> [Stored data]
-------------------------

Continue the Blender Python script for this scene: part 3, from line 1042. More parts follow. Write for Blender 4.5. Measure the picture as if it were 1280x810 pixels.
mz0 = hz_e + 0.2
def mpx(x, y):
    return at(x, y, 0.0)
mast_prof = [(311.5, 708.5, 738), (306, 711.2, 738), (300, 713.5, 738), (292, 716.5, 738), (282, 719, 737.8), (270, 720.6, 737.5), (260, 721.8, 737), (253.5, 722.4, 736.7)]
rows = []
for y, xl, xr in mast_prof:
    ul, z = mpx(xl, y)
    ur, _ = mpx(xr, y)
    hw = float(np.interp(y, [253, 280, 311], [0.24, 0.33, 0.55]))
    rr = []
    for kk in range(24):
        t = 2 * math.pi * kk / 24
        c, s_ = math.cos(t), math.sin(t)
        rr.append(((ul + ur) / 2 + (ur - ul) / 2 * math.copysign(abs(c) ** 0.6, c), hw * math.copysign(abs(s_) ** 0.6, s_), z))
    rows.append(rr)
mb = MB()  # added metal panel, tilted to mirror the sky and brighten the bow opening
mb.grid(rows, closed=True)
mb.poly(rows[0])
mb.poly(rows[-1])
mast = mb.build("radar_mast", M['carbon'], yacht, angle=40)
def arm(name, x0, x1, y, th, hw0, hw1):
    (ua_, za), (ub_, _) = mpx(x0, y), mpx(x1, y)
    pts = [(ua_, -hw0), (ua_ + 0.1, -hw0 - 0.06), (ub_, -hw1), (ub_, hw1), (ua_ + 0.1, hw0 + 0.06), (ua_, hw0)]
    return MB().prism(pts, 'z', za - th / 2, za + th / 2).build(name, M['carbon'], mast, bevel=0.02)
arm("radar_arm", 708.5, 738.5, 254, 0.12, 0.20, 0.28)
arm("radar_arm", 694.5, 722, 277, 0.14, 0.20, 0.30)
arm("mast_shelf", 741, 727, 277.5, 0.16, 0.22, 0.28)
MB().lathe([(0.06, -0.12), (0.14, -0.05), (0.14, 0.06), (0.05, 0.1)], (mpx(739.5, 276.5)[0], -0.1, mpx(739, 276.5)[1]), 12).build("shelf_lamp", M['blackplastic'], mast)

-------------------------

> [Written problem]
Please output the complete data exactly.

> [The output]
Continue the Blender Python script for this scene: part 3, from line 1042. More parts follow. Write for Blender 4.5. Measure the picture as if it were 1280x810 pixels.
mz0 = hz_e + 0.2
def mpx(x, y):
    return at(x, y, 0.0)
mast_prof = [(311.5, 708.5, 738), (306, 711.2, 738), (300, 713.5, 738), (292, 716.5, 738), (282, 719, 737.8), (270, 720.6, 737.5), (260, 721.8, 737), (253.5, 722.4, 736.7)]
rows = []
for y, xl, xr in mast_prof:
    ul, z = mpx(xl, y)
    ur, _ = mpx(xr, y)
    hw = float(np.interp(y, [253, 280, 311], [0.24, 0.33, 0.55]))
    rr = []
    for kk in range(24):
        t = 2 * math.pi * kk / 24
        c, s_ = math.cos(t), math.sin(t)
        rr.append(((ul + ur) / 2 + (ur - ul) / 2 * math.copysign(abs(c) ** 0.6, c), hw * math.copysign(abs(s_) ** 0.6, s_), z))
    rows.append(rr)
mb = MB()  # added metal panel, tilted to mirror the sky and brighten the bow opening
mb.grid(rows, closed=True)
mb.poly(rows[0])
mb.poly(rows[-1])
mast = mb.build("radar_mast", M['carbon'], yacht, angle=40)
def arm(name, x0, x1, y, th, hw0, hw1):
    (ua_, za), (ub_, _) = mpx(x0, y), mpx(x1, y)
    pts = [(ua_, -hw0), (ua_ + 0.1, -hw0 - 0.06), (ub_, -hw1), (ub_, hw1), (ua_ + 0.1, hw0 + 0.06), (ua_, hw0)]
    return MB().prism(pts, 'z', za - th / 2, za + th / 2).build(name, M['carbon'], mast, bevel=0.02)
arm("radar_arm", 708.5, 738.5, 254, 0.12, 0.20, 0.28)
arm("radar_arm", 694.5, 722, 277, 0.14, 0.20, 0.30)
arm("mast_shelf", 741, 727, 277.5, 0.16, 0.22, 0.28)
MB().lathe([(0.06, -0.12), (0.14, -0.05), (0.14, 0.06), (0.05, 0.1)], (mpx(739.5, 276.5)[0], -0.1, mpx(739, 276.5)[1]), 12).build("shelf_lamp", M['blackplastic'], mast)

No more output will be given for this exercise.